The Matzneff affair led to one of the periodic soul searches associated with the annual literary prizes. Voices were raised to object to the paucity of women on the juries, to the strong connection of most jurists to publishing houses, and to the politicking surrounding the choice of the lauréat(e)François Busnel, host of a popular television show, La Grande Librairie, pronounced the prize system corrupt. It was also rumored that the 2020 Renaudot was awarded to Marie-Hélène Lafon for Histoire du fils because it was a safe choice. The author is not part of any Parisian coterie and her publisher, Buchet/Chastel, is a small house with few literary/political connections. In fact, Lafon’s novel is an excellent account of several sons whose lives and families, of no particular importance in themselves, become fascinating and moving in the author’s rendering of them.

There is nothing new about these objections to the literary prizes. Aside from the Prix Fémina, few women jurors exist, although that will likely change. Most jurors make their living through some connection to a publishing house, and probably tend to favor their employers in making awards. The big publishers, Gallimard, Grasset and Seuil (also known as “Galligraseuil”), launch annual campaigns on the part of their authors to win prizes. That this year old grievances and recriminations were stirred up reflects both a climate of uncertainty among jurors who rightly fear their judgment is being questioned and a growing impatience in the general public with influence peddling.

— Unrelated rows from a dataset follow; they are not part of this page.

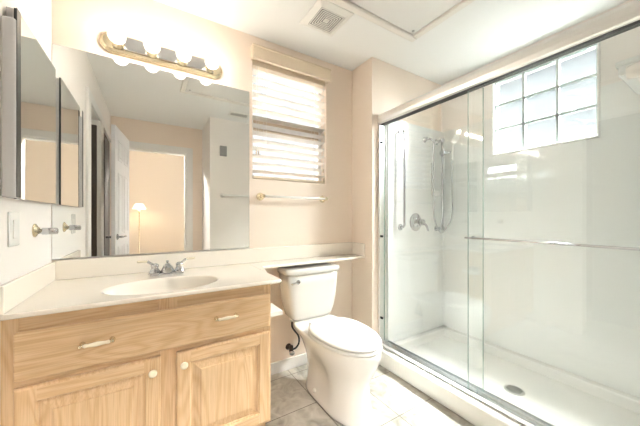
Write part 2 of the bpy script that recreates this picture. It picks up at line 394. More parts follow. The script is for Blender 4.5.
# ---------------------------------------------------------------- back window with blind
b = B(); fy = YB + 0.075
box(b, (WX0, fy, WZ0), (WX0 + 0.03, fy + 0.03, WZ1)); box(b, (WX1 - 0.03, fy, WZ0), (WX1, fy + 0.03, WZ1))
box(b, (WX0, fy, WZ0), (WX1, fy + 0.03, WZ0 + 0.03)); box(b, (WX0, fy, WZ1 - 0.03), (WX1, fy + 0.03, WZ1))
w1 = struct('window_1', b, M['trim'])
obj('meeting_rail', bx((WX0 + 0.03, fy - 0.004, 1.80), (WX1 - 0.03, fy + 0.026, 1.885), 0.003), M['tanrail'], w1, 'tan horizontal rail across the middle of the window')
obj('window_pane', bx((WX0 + 0.03, fy + 0.012, WZ0 + 0.03), (WX1 - 0.03, fy + 0.016, WZ1 - 0.03)), M['pane'], w1)
bl = thing('window_blind', (0.925, YB + 0.03, WZ0), 'white slatted venetian blind with a tan valance, hanging in the window beside the big mirror', 'blind')
b = B(); box(b, (0.602, YB - 0.052, 2.262), (1.250, YB - 0.030, 2.352), 0.004)
box(b, (0.602, YB - 0.030, 2.262), (0.612, YB - 0.001, 2.352), 0.002); box(b, (1.240, YB - 0.030, 2.262), (1.250, YB - 0.001, 2.352), 0.002)
box(b, (0.600, YB - 0.056, 2.342), (1.252, YB - 0.028, 2.356), 0.003); box(b, (0.600, YB - 0.055, 2.258), (1.252, YB - 0.029, 2.266), 0.002)
obj('valance', b, M['valance'], bl, 'tan moulded valance board')
obj('head_rail', bx((WX0 + 0.006, YB + 0.006, 2.238), (WX1 - 0.006, YB + 0.056, 2.285), 0.003), M['valance'], bl)
b = B(); nS = 14; zt, zb = 2.205, 1.487
tl = math.radians(-13)
for i in range(nS):
    z = zt + (zb - zt) * i / (nS - 1); yc = YB + 0.034
    prof = []
    for k in range(5):
        q = (k - 2) / 4 * 0.058; arch = 0.0022 * (1 - (k - 2) ** 2 / 4)
        prof.append((yc + q * math.cos(tl) - arch * math.sin(tl), z + q * math.sin(tl) + arch))
    top = [[b.verts.new((x, y, zz + 0.0013)) for y, zz in prof] for x in (WX0 + 0.007, WX1 - 0.007)]
    bot = [[b.verts.new((x, y, zz - 0.0013)) for y, zz in prof] for x in (WX0 + 0.007, WX1 - 0.007)]
    for k in range(4):
        b.faces.new((top[0][k], top[0][k + 1], top[1][k + 1], top[1][k])); b.faces.new((bot[0][k], bot[1][k], bot[1][k + 1], bot[0][k + 1]))
    for r_ in (0, 1):
        for k in range(4): b.faces.new((top[r_][k], top[r_][k + 1], bot[r_][k + 1], bot[r_][k]))
    for k in (0, 4): b.faces.new((top[0][k], top[1][k], bot[1][k], bot[0][k]))
obj('slats', b, M['slat'], bl)
obj('bottom_rail', bx((WX0 + 0.007, YB + 0.006, WZ0 + 0.006), (WX1 - 0.007, YB + 0.056, WZ0 + 0.024), 0.003), M['valance'], bl, 'tan bottom rail of the blind')
b = B()
for x in (0.72, 1.13):
    for yy in (YB + 0.004, YB + 0.058): tube(b, [(x, yy, WZ0 + 0.024), (x, yy, 2.24)], 0.0012, 6)
pieces('ladder_cord', b, M['plastic'], bl)
b = B()
for x, z in ((0.643, 1.63), (0.660, 1.63), (1.205, 1.55), (1.212, 1.47)):
    tube(b, [(x, YB - 0.004, z), (x, YB - 0.004, 2.24)], 0.0009, 6)
pieces('pull_cord', b, M['plastic'], bl)
b = B()
for x, z in ((0.643, 1.60), (0.660, 1.60), (1.205, 1.52), (1.212, 1.44)):
    lathe(b, [(0.003, 0.034), (0.005, 0.02), (0.0065, 0)], (x, YB - 0.006, z), (0, 0, 1), 10)
pieces('cord_tassel', b, M['tanrail'], bl)

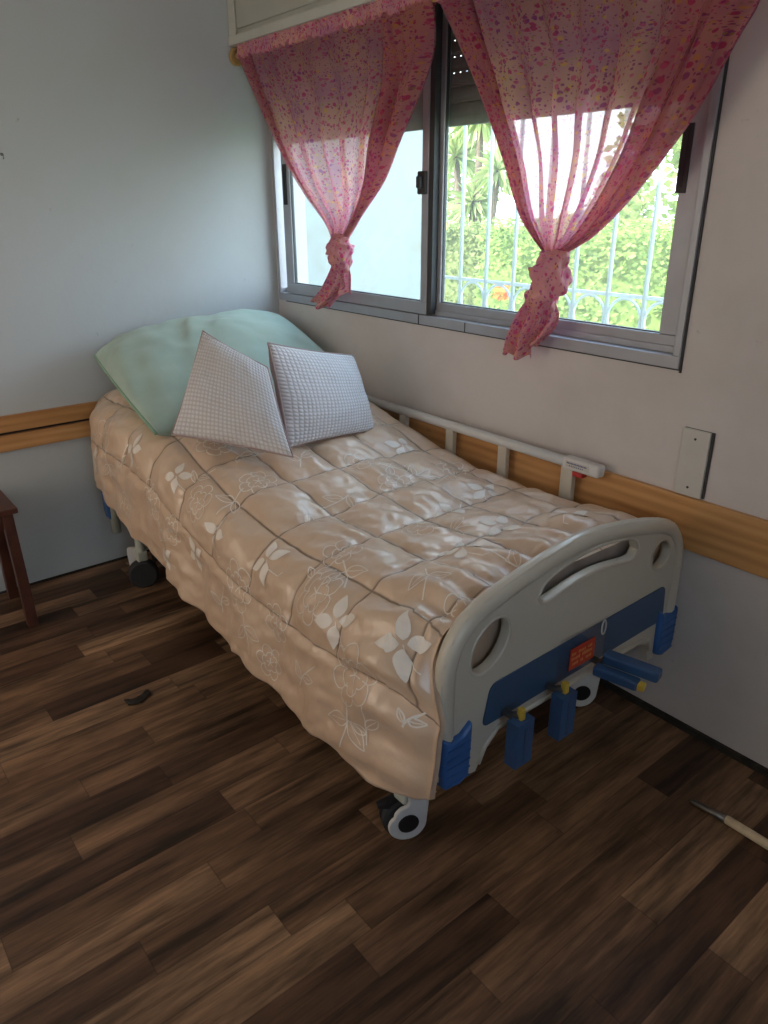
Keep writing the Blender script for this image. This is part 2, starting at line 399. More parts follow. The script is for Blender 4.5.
# ------------------------------------------------------------------ window
win = empty('window_1', (1.07, 0.03, WZ0), 'aluminium sliding window with two glass panes', None); win['kind'] = 'structure'
def frame_rect(mb, x0, x1, z0, z1, w, y0, y1, wb=None, wt=None):
    wb = wb or w; wt = wt or w
    mb.box((x0, y0, z0), (x1, y1, z0 + wb)).box((x0, y0, z1 - wt), (x1, y1, z1)).box((x0, y0, z0 + wb), (x0 + w, y1, z1 - wt)).box((x1 - w, y0, z0 + wb), (x1, y1, z1 - wt))
    return mb
mb = MB(); frame_rect(mb, WX0, WX1, WZ0, WZ1, .020, -.012, .075, wb=.035)
mb.box((WX0 + .02, .018, WZ0 + .035), (WX1 - .02, .022, WZ0 + .055)); mb.box((WX1 - .028, .018, WZ0 + .035), (WX1 - .020, .022, WZ1 - .02)); mb.box((WX1 - .026, -.006, WZ0 + .035), (WX1 - .020, -.002, WZ1 - .02))
build('window_frame', mb, 'alu', win, bevel=.0025)
mb = MB(); mb.box((WX1, -.006, WZ0 - .01), (WX1 + .005, .002, WZ1)); mb.box((WX0 + .05, -.004, WZ0 - .005), (WX1, .002, WZ0))
build('window_gap', mb, 'alu_dark', win)
mb = MB(); mb.box((1.03, -.014, WZ0), (1.034, -.011, WZ0 + .035)); mb.box((1.28, -.014, WZ0), (1.283, -.011, WZ0 + .033))
build('frame_joint', mb, 'alu_dark', win)
def sash(x0, x1, y0, y1, wl, wr):
    mb = MB(); z0, z1 = WZ0 + .037, WZ1 - .022
    mb.box((x0, y0, z0), (x1, y1, z0 + .046)).box((x0, y0, z1 - .05), (x1, y1, z1)).box((x0, y0, z0 + .046), (x0 + wl, y1, z1 - .05)).box((x1 - wr, y0, z0 + .046), (x1, y1, z1 - .05))
    s_ = build('window_sash', mb, 'alu', win, bevel=.0025)
    ym = (y0 + y1) / 2
    build('glass_pane', MB().box((x0 + wl - .005, ym - .002, z0 + .042), (x1 - wr + .005, ym + .002, z1 - .046)), 'glass', s_)
    g = MB(); 
    frame_rect(g, x0 + wl - .001, x1 - wr + .001, z0 + .0455, z1 - .0495, .004, ym - .006, ym + .006)
    build('gasket', g, 'alu_dark', s_)
    return s_
s1 = sash(.095, 1.068, -.008, .016, .062, .034)
s2 = sash(1.030, 2.083, .024, .048, .080, .062)
build('dark_edge', MB().box((1.068, -.004, WZ0 + .04), (1.092, .022, WZ1 - .03)), 'alu_dark', s1)
def pull(x0, x1, z0, z1, y, par):
    mb = MB(); mb.box((x0, y - .003, z0), (x1, y, z1)); mb.box((x0 + .006, y - .0045, z0 + .012), (x1 - .012, y - .003, z1 - .012))
    build('pull_handle', mb, 'black', par, bevel=.001)
pull(.108, .136, 1.525, 1.69, -.008, s1)
pull(2.012, 2.042, 1.555, 1.72, .024, s2)
mb = MB().box((1.022, -.020, 1.560), (1.066, -.008, 1.636)); mb.box((1.030, -.034, 1.580), (1.052, -.018, 1.620))
build('latch', mb, 'alu_dark', s1, bevel=.004)

# roller shutter behind the glass, with light slots
SHZ = 1.80
mb = MB(); ys = .092
zs = SHZ
while zs < 2.17:
    for k in range(5):      # slightly curved slat
        a0 = -1 + k * .4; a1 = a0 + .4
        mb.box((.03, ys - .004 - .006 * (1 - ((a0 + a1) / 2) ** 2), zs + .0205 + a0 * .0205), (2.11, ys + .004, zs + .0205 + a1 * .0205))
    x = .03
    while x < 2.10:         # perforated web between the slats
        e_ = min(x + (.0235 if (1.03 < x < 1.20 and zs > 1.88) else .031), 2.11); mb.box((x, ys - .0015, zs + .041), (e_, ys + .0015, zs + .048)); x += .031
    mb.box((.03, ys - .0015, zs + .0455), (2.11, ys + .0015, zs + .048))
    zs += .048
mb.box((.03, ys - .010, SHZ - .022), (2.11, ys + .010, SHZ + .001))
o = build('roller_shutter', mb, 'shutter', smooth=False)
tag(o, 'dark roller shutter half lowered outside the window glass', 'shutter')

# shutter box above window
bx = empty('shutter_box', (1.2, -.085, 2.128), 'pale painted shutter box with framed front panel above the curtains', 'shutter box')
BX1 = 2.30; yb = -.168
build('box_body', MB().box((.001, yb + .012, 2.150), (BX1, -.001, 2.548)), 'boxpanel', bx, bevel=.002)
mb = MB().box((.001, yb - .006, 2.133), (BX1, yb + .012, 2.166)).box((.001, yb, 2.166), (.058, yb + .012, 2.548)).box((BX1 - .05, yb, 2.166), (BX1, yb + .012, 2.548)).box((.058, yb + .004, 2.166), (BX1 - .05, yb + .012, 2.172))
build('front_frame', mb, 'boxwood', bx, bevel=.003)
build('front_panel', MB().box((.066, yb + .002, 2.186), (BX1 - .06, yb + .012, 2.54)), 'boxpanel', bx, bevel=.004)
build('underside_board', MB().box((.001, yb + .012, 2.133), (BX1, -.001, 2.150)), 'boxwood', bx)

# curtain rod
rd = empty('curtain_rod', (1.2, -.145, 2.09), 'varnished wooden curtain rod under the shutter box', 'curtain rod')
build('pole', MB().tube([(.012, -.150, 2.098), (2.33, -.150, 2.098)], .011, 14), 'rod', rd, smooth=True)
for x in (.020, 2.325):
    ring = [(x + .004 * math.sin(a), -.150 + .026 * math.cos(a), 2.096 + .026 * math.sin(a)) for a in [2 * PI * k / 20 for k in range(21)]]
    build('end_bracket', MB().tube(ring, .009, 8, up=(1, 0, 0)).lathe([(.022, -.004), (.022, .004)], (x, -.150, 2.096), (1, 0, 0), 16).box((x - .018, -.150, 2.112), (x + .018, -.02, 2.132)), 'rod', rd, bevel=.002)

# ------------------------------------------------------------------ curtains
def curtain(name, L, Rr, phase, npl, label, knot_pts, knot_r, tails, topz, fw):
    root = empty(name, (L[0][0], -.15, 2.098), label, 'curtain', 'pink floral curtains knotted below')
    mb = MB()
    NU, NV = 190, 60
    def P(s, t):
        # fold-back hems at both edges: s in 0..1 maps to width fraction that doubles back
        wf, wr_ = fw; fold = 0
        if s < .14:
            k = s / .14; fold = 1; q_ = k * 2
            w = wf * q_ if q_ < 1 else wf * (2 - q_)
        elif s > .86:
            k = (1 - s) / .14; fold = 2; q_ = k * 2
            w = 1 - (wr_ * q_ if q_ < 1 else wr_ * (2 - q_))
        else: w = (s - .14) / .72
        l = catmull(L, t); r = catmull(Rr, t)
        x = l[0] + (r[0] - l[0]) * w; y = l[1] + (r[1] - l[1]) * w; z = l[2] + (r[2] - l[2]) * w
        tt = t
        if tt < .25: z += 0
        amp = (.006 + .020 * min(1, tt * 2.2)) * (1 - .55 * tt) 
        a = 2 * PI * npl * w + phase
        ww = math.sin(a) + .45 * math.sin(2.3 * a + 1.7 + 2 * t) + .3 * math.sin(.37 * a + 3 * t)
        y += amp * ww
        x += amp * 1.35 * math.cos(a) * (1 - .45 * t) * (0 if fold else min(1, 6 * w, 6 * (1 - w)))
        # gathers near the rod
        g = max(0, 1 - t * 4)
        y += .006 * g * math.sin(a * 5.0)
        # close gather at the knot
        if fold: y -= .012 * (1 - k) * (1 - .5 * t)
        return (x, y, z)
    U = 1.5
    mb.grid(lambda s, t: P(s, t), NU, NV, lambda s, t: (s * U * 1.15, t * .85))
    build('drape', mb, 'curtain', root, smooth=True)
    # rod pocket with ruffled header
    mb = MB()
    def hd(s, t):
        l, r = L[0], Rr[0]
        x = l[0] + (r[0] - l[0]) * s
        a = s * 2 * PI * npl * 5 + phase
        z0 = topz
        ruff = .030 * t
        if t < .5:
            th = t / .5 * 2 * PI * .75 - PI / 2
            rr = .017 + .002 * math.sin(a)
            return (x, -.150 - rr * math.cos(th + PI) * 1.0, z0 + rr * math.sin(th + PI))
        k = (t - .5) / .5
        return (x + .004 * k * math.sin(a * 1.3), -.165 + .010 * k * math.sin(a) + .004, z0 + .004 + (.038 + .006 * math.sin(a * .7 + 1)) * k)
    mb.grid(hd, 260, 14, lambda s, t: (s * U * 1.15, .9 + t * .12))
    build('ruffle_header', mb, 'curtain_thick', root, smooth=True)
    # knot: wrapped bulges
    mb = MB()
    kp = [Vector(p) for p in knot_pts]
    def kn(s, t):
        c = Vector(catmull([tuple(p) for p in kp], t)); c2 = Vector(catmull([tuple(p) for p in kp], min(1, t + .02))); c1 = Vector(catmull([tuple(p) for p in kp], max(0, t - .02)))
        d = (c2 - c1).normalized(); a = d.cross(Vector((0, 1, 0))).normalized(); b = a.cross(d)
        th = s * 2 * PI
        prof = lerp_table(knot_r, t)
        wr = 1 + .16 * math.sin(th * 2 + t * 15) + .08 * math.sin(th * 5 - t * 22) + .05 * math.sin(th * 9 + t * 30)
        return tuple(c + (a * math.cos(th) + b * math.sin(th) * .8) * prof * wr)
    mb.grid(kn, 72, 40, lambda s, t: (s * .30, t * .20))
    build('knot', mb, 'curtain_thick', root, smooth=True)
    for tl in tails:
        mb = MB(); TL, TR = tl
        def tf(s, t):
            l = catmull(TL, t); r = catmull(TR, t)
            a = s * 2 * PI * 2.2 + 1
            y = l[1] + (r[1] - l[1]) * s + (.006 + .020 * t) * math.sin(a)
            return (l[0] + (r[0] - l[0]) * s, y, l[2] + (r[2] - l[2]) * s + .008 * t * math.sin(a * 1.5))
        mb.grid(tf, 36, 26, lambda s, t: (s * .25 + .3, t * .2 + .1))
        build('tail', mb, 'curtain_thick', root, smooth=True, solid=.0015)
    return root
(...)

Raphaël Enthoven is a media-savvy intellectual who is a frequent presence on radio and television talk shows. In 2020 he published an autobiographical novel, Le Temps gagné, that details his difficult childhood between divorced parents, his intellectual precociousness, physical attractiveness, and awakening sexuality where awkwardness morphs rapidly into expertise. While Enthoven’s amorous exploits are numerous, the reader retains a strong sense that the great love of his life is himself. Were this the extent of the story, it would have attracted little attention, but in a novel of 528 pages, the final thirty created a very public scandal.

In these pages, Enthoven steals his father’s girlfriend, who will eventually leave him for another man, dumps his wife, and enrages his abandoned spouse’s father. Yet the shock and titillation have little to do with the events themselves. Le Temps gagné is a thinly-veiled roman à clef. Enthoven’s fictional father is his own father, Jean-Paul Enthoven, an editor and essayist well-known in Parisian literary circles. Beatrice, the beauty who comes between father and son, is Carla Bruni, the Franco-Italian model and singer who will later marry Nicolas Sarkozy. Enthoven’s jilted wife, Faustine, is Justine Lévy, herself a novelist, whose fictional father, Elie, is an acid portrait of her real father, Bernard-Henri Lévy, perhaps the best-known philosopher/intellectual in contemporary France.

Enthoven’s characterizations flatter nobody. He depicts a world of ego-driven, insecure males for whom women, most of whom are not particularly intelligent, only exist for sexual release and decorative effect. The fine education, formal or autodidactic, these men possess expresses itself in learned allusions often used to bolster some vaguely leftist cause. Cleverness seems more admired than conviction, as intellectual enquiry readily devolves into a form of trivial pursuits or one-upmanship.

The reaction to Le Temps gagné was swift and predictable. Enthoven’s alleged Oedipal fixation was discussed, the real father publicly disowned the real son, the ex-wife made disparaging comments about the origins of her replacement’s beauty, and the philosopher king appeared vexed – all this for the amusement/edification of the general public. Yet, since the matter was essentially private, it did not hold center stage for a long period. Rather quickly, France turned its attention to more serious concerns. Still, in terms of the role of French public intellectuals, the future does not augur well. It appears they are currently providing more entertainment than enlightenment, and by doing so, lessening their stature in a country that has always prized them.